In order to promote consistent and equitable filing practices the follow[ing] analysis is to be applied when giving consideration to filing of PC 463 (Looting):

  1. Was this theft offense substantially motivated by the state of emergency, or simply a theft offense which occurred contemporaneous to the declared state of emergency?
  2. Factors to consider in making this determination:
  3. Was the target business open or closed to the public during the state of emergency? ii. What was the manner and means by which the suspect gained entry to the business? iii. What was the nature/quantity/value of the goods targeted? iv. Was the theft committed for financial gain or personal need? v. Is there an articulable reason why another statute wouldn’t adequately address the particular incident?

Van Laar also quoted from the Shouse California Law Group: “Under Penal Code 463 PC, California law defines ‘looting’ as taking advantage of a state of emergency to commit burglary, grand theft or petty theft. Looting charges can be filed as a misdemeanor or a felony and is punishable by up to 3 years in jail.”

The Shouse California Law Group provides some examples of situations that could result in looting charges in California:

After a major flood shuts down a city, two men travel to the deserted business district and break into a clothing store. Their intent is to steal all the dry merchandise as soon as they can get a car into the area.

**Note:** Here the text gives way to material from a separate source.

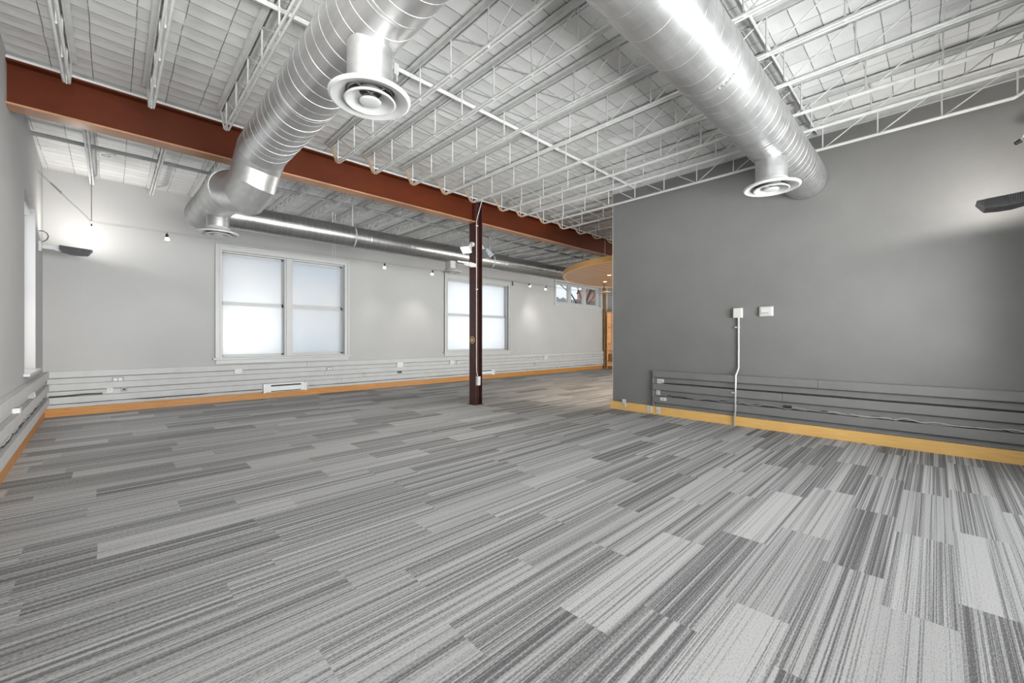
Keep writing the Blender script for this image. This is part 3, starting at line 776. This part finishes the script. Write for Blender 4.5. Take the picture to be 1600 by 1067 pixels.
# ------------------------------------------------------------------ cable lighting
zc = 2.92
def cable(pts, label, r=.003):
    return tag(MB().tube(pts, r, 6).build('lighting_cable', 'cable', smooth=True), label, 'cable', 'bare lighting cables')
cable([(-.206, 8.57, zc), (14.68, 8.57, zc-.06)], 'thin bare lighting cable along the back wall, nearer the room')
cable([(-.206, 8.68, zc), (14.68, 8.68, zc-.06)], 'thin bare lighting cable along the back wall, nearer the wall')
cable([(-.73, 8.57, 3.52), (-.206, 8.57, zc)], 'slanting lighting cable from the left corner to the drop rod, nearer the room')
cable([(-.73, 8.68, 3.52), (-.206, 8.68, zc)], 'slanting lighting cable from the left corner to the drop rod, nearer the wall')
tb = thing('turnbuckle', (-.45, 8.57, 3.2), 'slim dark turnbuckle on the slanting lighting cable near the left corner', 'turnbuckle')
MB().tube([(-.60, 8.57, 3.37), (-.50, 8.57, 3.258)], .009, 8).build('turnbuckle_body', 'cable', tb)
rd = thing('drop_rod', (-.206, 8.6, zc), 'thin vertical rod hanging from the ceiling to the lighting cables at left', 'rod')
MB().tube([(-.206, 8.6, 3.583), (-.206, 8.6, zc-.02)], .005, 8).build('rod', 'cable', rd)
MB().box(-.22, -.19, 8.56, 8.69, zc-.008, zc+.006).build('crossbar', 'steel_grey', rd)
MB().tube([(-.206, 8.6, zc-.04), (-.206, 8.6, zc-.07)], .008, 8).build('end_nut', 'dark_plastic', rd)
for x, n_ in ((3.28, 'above the wide double window'), (9.62, 'right of the column before the high window')):
    t = thing('cable_standoff', (x, 8.6, zc-.02), 'pair of short white cable rods %s' % n_, 'standoff')
    for k, dx in enumerate((-.045, .045)):
        MB().tube([(x+dx, 8.57+.1*k, 3.79), (x+dx, 8.57+.1*k, zc-.03)], .008, 8).build('rod', 'white_plastic', t)
def cable_spot(x, y, z, aim, label, power=18, lit=True):
    t = thing('cable_spotlight', (x, y, z-.1), label, 'spotlight', 'small cable spotlights')
    MB().tube([(x, 8.57, z), (x, 8.68, z)], .004, 6).build('carrier_bar', 'black_metal', t)
    a = V(aim).normalized(); c = V((x, y, z-.012))
    MB().tube([c, c+a*.012, c+a*.055, c+a*.06], [.010, .018, .022, .024], 16).build('lamp_holder', 'black_metal', t, smooth=True)
    MB().tube([c+a*.06, c+a*.075, c+a*.105], [.022, .024, .030], 20).build('bulb', 'lamp' if lit else 'lens', t, smooth=True)
    if lit: spot('bulb_light', tuple(c+a*.13), tuple(c+a*1.5), power, 75, .9, (1, .96, .88), .03)
cable_spot(.643, 8.62, 2.905, (.05, .25, -1), 'black cable spotlight nearest the left wall above bare wall', 14)
cable_spot(4.40, 8.62, 2.90, (.1, .35, -1), 'small black cable spotlight right of the wide double window', 16)
cable_spot(5.67, 8.62, 2.89, (.0, .40, -1), 'small black cable spotlight left of the diffuser by the column', 30)
cable_spot(8.40, 8.62, 2.88, (.3, .2, -1), 'small dark cable spotlight just right of the window behind the column', 10, False)
cable_spot(9.1, 8.62, 2.875, (.8, .3, -.5), 'small tilted cable spotlight between column window and high window', 30)
cable_spot(9.9, 8.62, 2.87, (.1, .5, -1), 'small cable spotlight left of the high clear window', 30)
cable_spot(11.6, 8.62, 2.86, (-.5, .3, -.9), 'small cable spotlight seen against the high clear window', 12, False)
for (x, aim, pw, lab) in ((1.6, (-2.5, 6.0, -1.45), 1300, 'added unseen cable spotlight by the front wall, fills the left wall'),  # lamps added out of view to brighten dim walls and floor
                         (1.9, (4.4, .9, -2.3), 130, 'added unseen cable spotlight by the front wall, fills the low grey wall'),
                         (4.2, (-2.2, 8.0, -2.9), 300, 'added unseen cable spotlight by the front wall, fills the far floor')):
    t = thing('cable_spotlight', (x, -.6, 2.85), lab, 'spotlight', 'added unseen cable spotlights by the front wall')
    a = V(aim).normalized(); c = V((x, -.6, 2.9))
    MB().tube([c, V((x, -.6, 3.44))], .003, 6).build('lead', 'ivory_plastic', t)
    MB().tube([c, c+a*.012, c+a*.055, c+a*.06], [.010, .018, .022, .024], 16).build('lamp_holder', 'black_metal', t, smooth=True)
    MB().tube([c+a*.06, c+a*.075, c+a*.105], [.022, .024, .030], 20).build('bulb', 'lamp', t, smooth=True)
    spot('bulb_light', tuple(c+a*.13), tuple(c+a*2), pw, 46 if pw < 1000 else 36, 1, (1, .97, .93), .12)  # beam of the added spotlight
t = thing('cable_spotlight', (6.0, -.54, 2.98), 'tiny black spotlight hanging at the right edge in front of the grey wall', 'spotlight')
MB().tube([(6.0, -.535, 3.02), (6.01, -.56, 3.06), (6.02, -.66, 3.22), (6.03, -.88, 3.78)], .006, 6).build('lead', 'ivory_plastic', t, smooth=True)
MB().tube([(6.0, -.51, 3.005), (6.0, -.545, 3.025)], [.016, .022], 12).build('lamp_holder', 'black_metal', t, smooth=True)

# ------------------------------------------------------------------ wall uplights on arms
def uplight(o, u, label, L=.34):
    """o: arm root on the wall (world), u: unit vector away from that wall"""
    o, u = V(o), V(u); s = V((-u.y, u.x, 0))
    t = thing('wall_uplight', tuple(o), label, 'wall light', 'boat-shaped wall uplights on arms')
    P = lambda a, c, z: o+u*a+s*c+V((0, 0, z))
    MB().box(0, .03, -.06, .06, -.07, .07, P).build('wall_plate', 'white_plastic', t, bevel=.004)
    MB().box(.03, .19, -.03, .03, -.03, .03, P).build('arm', 'white_plastic', t, bevel=.006)
    b = MB()
    b.tube([P(.185, -.04, 0), P(.185, .04, 0)], .045, 20).build('hinge', 'trim_white', t, smooth=True)
    prof = [(.0, .035), (.0, -.025), (.05, -.052), (.12, -.068), (.20, -.070), (.285, -.062), (.335, .012), (.31, .010), (.27, -.015), (.2, -.035), (.12, -.032), (.05, -.005), (.03, .025)]
    a0 = .20
    b = MB().poly_prism([P(a0+x, -.095, z) for x, z in prof], [P(a0+x, .095, z) for x, z in prof])
    rim = [(0, .035), (.0, -.025), (.05, -.052), (.12, -.068), (.20, -.070), (.285, -.062), (.335, .012)]
    b.poly_prism([P(a0+x, -.105, z) for x, z in rim], [P(a0+x, -.095, z) for x, z in rim])
    b.poly_prism([P(a0+x, .095, z) for x, z in rim], [P(a0+x, .105, z) for x, z in rim])
    b.build('shade', 'black_metal', t)
    b = MB()
    for k in range(22):
        x = .01+k*.0128
        b.box(a0+x, a0+x+.004, -.108, -.105, -.05, .02, P)
    b.build('ribbed_side', 'black_metal', t)
    b = MB()
    for k in range(22):
        x = .01+k*.0128
        b.box(a0+x, a0+x+.004, .105, .108, -.05, .02, P)
    b.build('ribbed_side', 'black_metal', t)
    MB().tube([P(a0+.07, 0, .012), P(a0+.27, 0, .012)], .014, 12).build('lamp_tube', 'lamp', t, smooth=True)
    c = P(a0+.17, 0, .045)
    return c
cL = uplight(F_left(8.85, 0, 2.51), (1, 0, 0), 'black boat-shaped uplight on a white arm in the far left corner')
lp = MB(); pts = [F_left(8.85, .0, 2.73), F_left(8.85, .04, 2.735), F_left(8.85, .075, 2.71), F_left(8.85, .09, 2.67), F_left(8.85, .08, 2.625), F_left(8.85, .05, 2.59), F_left(8.85, .03, 2.585)]
tag(lp.tube(pts, .006, 8).build('power_lead', 'dark_plastic', smooth=True), 'short black looped lead above the arm of the far left uplight', 'cable')
cR = uplight((5.55, -.785, 2.40), (0, 1, 0), 'black boat-shaped uplight at the right edge before the grey wall')
MB().box(5.47, 5.63, -.95, -.78, 2.30, 2.50).build('mounting_block', 'white_plastic', bpy.data.objects['wall_uplight.001'])
cN = uplight(F_left(1.3, 0, 2.575), (1, 0, 0), 'added unseen black boat-shaped uplight on the left wall beside the viewer')  # fixture added out of view to lift the left part of the ceiling
area('fill_uplight_near', tuple(cN), tuple(cN+V((.25, .25, 1))), .22, .05, 60, (1, .98, .95))  # ceiling fill from the added uplight
area('uplight_lamp_left', tuple(cL), tuple(cL+V((.3, .15, 1))), .22, .05, 14, (1, .97, .92))
area('uplight_lamp_right', tuple(cR), tuple(cR+V((.9, .4, 1))), .22, .05, 12, (1, .97, .92))

# ------------------------------------------------------------------ floodlights and clamp on the column
def flood(root, dirv, label, lit):
    root = V(root); d = V(dirv).normalized()
    t = thing('floodlight', tuple(root), label, 'floodlight', 'white floodlights on the column')
    sx = 1 if d.x > 0 else -1
    MB().tube([root, root+V((sx*.05, 0, 0))], .042, 20).build('mount', 'white_plastic', t, smooth=True)
    c = root+V((sx*.12, -.02, -.05))
    b = MB(); b.tube([root+V((sx*.04, 0, 0)), root+V((sx*.10, 0, -.01)), root+V((sx*.13, -.05, -.06))], .012, 8)
    b.tube([root+V((sx*.10, 0, -.01)), root+V((sx*.14, .05, -.06))], .012, 8); b.build('yoke', 'white_plastic', t)
    side = d.cross(V((0, 0, 1))).normalized(); up = side.cross(d).normalized()
    def P(a, s_, z): return c+d*a+side*s_+up*z
    def q(a, w_, h_): return [P(a, -w_, -h_), P(a, w_, -h_), P(a, w_, h_), P(a, -w_, h_)]
    b = MB(); b.poly_prism(q(-.03, .04, .035), q(.10, .085, .065)); b.poly_prism(q(.10, .092, .072), q(.13, .092, .072)); b.build('housing', 'white_plastic' if lit else 'grey_plastic', t, bevel=.004)
    MB().poly_prism(q(.1305, .078, .058), q(.134, .078, .058)).build('lens', 'lamp' if lit else 'lens', t)
    if lit: spot('flood_lamp', tuple(c+d*.15), tuple(c+d*2), 90, 140, .9, (1, .97, .93), .05)
flood((4.73, 5.88, 2.92), (-.75, -.25, -.75), 'lit white floodlight on the left side of the steel column', True)
flood((4.89, 5.88, 2.90), (.65, .1, -.9), 'unlit grey floodlight on the right side of the steel column', False)
t = thing('cable_clamp', (4.6, 5.86, 2.48), 'white clamp bracket reaching left from the steel column below the floodlights', 'bracket')
MB().poly_prism([(4.742, 5.80, 2.50), (4.742, 5.80, 2.56), (4.60, 5.80, 2.575), (4.60, 5.80, 2.485)], [(4.742, 5.81, 2.50), (4.742, 5.81, 2.56), (4.60, 5.81, 2.575), (4.60, 5.81, 2.485)]).build('bracket_plate', 'white_plastic', t)
MB().box(4.46, 4.60, 5.785, 5.825, 2.50, 2.56).build('clamp_body', 'white_plastic', t, bevel=.004)
MB().tube([(4.33, 5.805, 2.55), (4.46, 5.805, 2.545)], .012, 8).build('rod', 'ivory_plastic', t)
for x in (4.49, 4.56): MB().tube([(x, 5.784, 2.53), (x, 5.778, 2.53)], .009, 8).build('screw', 'grey_plastic', t)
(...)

During a riot that results from an appalling case of police misconduct, some people break the windows of an electronics store. A woman goes inside and takes several iPods.

People are evacuating a small town because of a wildfire that has caused the mayor to declare a state of emergency. Before leaving, a man stops by his local convenient store and finds that there is no one at the register. So he takes several 12-packs of beer without paying.

Becton is the same district attorney who charged a couple who painted over a message promoting Black Lives Matter on the street in front of the Wakefield Taylor Courthouse with a “hate crime,” as Djhjmedia pointed out.

As Van Laar notes, Becton coauthored an op-ed in Politico with district attorneys Kim Foxx of Chicago, St. Louis’ Kim Gardner and two other district attorneys, in which they wrote, “Our criminal legal system was constructed to control Black people and people of color. Its injustices are not new but are deeply rooted in our country’s shameful history of slavery and legacy of racial violence. The system is acting exactly as it was intended to, and that is the problem. We should know: We’re Black, we’re female, and we’re prosecutors. We work as the gatekeepers in this flawed system. And we have some ideas for how to fix it.”

Kim Foxx’s office infamously dropped charges against actor and singer Jussie Smollett for allegedly perpetrated a hoax hate crime against himself.

The concept that looting can sometimes be justified has also been promulgated elsewhere. PJMedia pointed out that author Vicky Osterweil, who wrote “In Defense Of Looting,” argued in the book that “looting is a powerful tool to bring about real, lasting change in society.”